Outrage over R60k 'party' for 23 people

UNDERFIRE ECRDA CEO Thozi Ngwanya.
UNDERFIRE ECRDA CEO Thozi Ngwanya.
A R60000 “staff information session” with a huge food and a booze tab for the Eastern Cape Rural Development Agency (ECRDA) has evoked outrage.

Only 23 agency employees out of 150 turned up for the thinly-disguised Christmas party, which the Dispatch was told was “snubbed”.

The event on December 11, a time when most state departments were shutting down, was held at a Gonubie venue in East London.

Thousands of rands worth of food was left standing – so much that a place of safety for children was able to freeze it and feed their orphans roast lamb, beef, chicken, potatoes, vegetables with cheese sauce and dessert for days.

The Dispatch has also learnt that one of the organisers, who attended a wedding at the venue a week later, even demanded to be allowed to drink on the agency’s bar “tab”.

An employee at the venue said: “The lady came back a week or so later when there was a wedding here, and she tried to drink on the tab that she had organised for the event, but we did not allow her.”

ECRDA spokeswoman Nobatembu Pako yesterday confirmed the agency paid the R150-a-head rate, despite the low turnout. “I can confirm that only 23 people attended. It was management and some of our staff members that were in attendance,” said Pako. Asked why so few attended, Pako said: “It was not brought to our attention why people snubbed the event.”

However, the Dispatch understands employees and some managers were displeased with the way the chief executive officer, Thozi Ngwanya, was running the agency.

Sources, who refused to be identified, said snubbing the Christmas party was their way of protesting against the CEO’s methods.

A shopsteward at the agency who asked to remain anonymous as he was not allowed to speak to the media, yesterday said employees, including senior managers, had decided on the morning of the event to snub the function in protest “over how things were done”.

“We met that morning in the boardroom and took a decision to boycott that event to show management we were not pleased with their persistent arrogance, divisiveness, favouritism and failure to consult on major decisions directly affecting workers.

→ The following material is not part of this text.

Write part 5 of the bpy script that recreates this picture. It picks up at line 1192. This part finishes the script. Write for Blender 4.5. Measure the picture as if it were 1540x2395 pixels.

“The agency came as a result of a merger between two institutions, but you find a situation where people do the same kind of work, on the same level but get paid differently, and we said that must stop.

“There are a lot of other things there that makes us angry and snubbing that event was to show we are angry and need to be taken seriously,” said the shopsteward.

The owner of the venue, Sammy Amos-Brown, told the Dispatch yesterday they catered, as per instruction, for a party with a booze tab, although the agency had registered the event as a “workshop”.

“Because we cannot throw away food, we decided to donate the leftovers. The charities come and collect the food to feed to the needy.”

Di Lehy, founder of Greensleeves place of safety for children, said the agency’s leftovers was their biggest single food donation ever.

“There was a lot of food. It was one the biggest meals donated. We were able to freeze it for two days’ meals. It was just a blessing considering that it was December.”

Bhisho legislature's agriculture portfolio committee chairwoman and ANC MPL Nomawethu Gqiba yesterday said her committee was not aware of the event but she would request the department investigate and report on why only 23 people attended while the agency had paid for 150 people. Although the event was in December, the agency only made final payments for the venue on Wednesday.

The agency has came under harsh criticism from opposition parties before for wasting taxpayer’s money on “useless events”.

DA provincial leader Athol Trollip, called on ECRDA management to account for the wasted funds.

“If these allegations are true they form the perception that money and resources are not respected by the current government.”

If it was true, he said, ECRDA management should be held accountable for “fruitless and wasteful expenditure”.

Economic Freedom Fighters’ legislature representative Themba Wele, who is part of the rural development portfolio committee, said he had long been calling for the agency to be restrained. “I really don’t see what their function is – all they do is waste taxpayers’ money. How can you explain R60000 in a few hours for 23 people?”

The ECDRA board’s deputy chairman, Prince Zolile Burns-Ncamashe, yesterday confirmed attending the Gonubie gathering, which he said “was not the same as the previous years”.

However, he refused to comment further, saying an agreement was reached that only the board chairman, Dr Vanguard Mkhosana, or Gwanya, could do so.

However, neither Mkhosana nor Gwanya could be reached by the time of writing yesterday.

Rural development MEC Mlibo Qoboshiyane and his spokesman Mvusiwekhaya Sicwetsha were also unavailable for comment.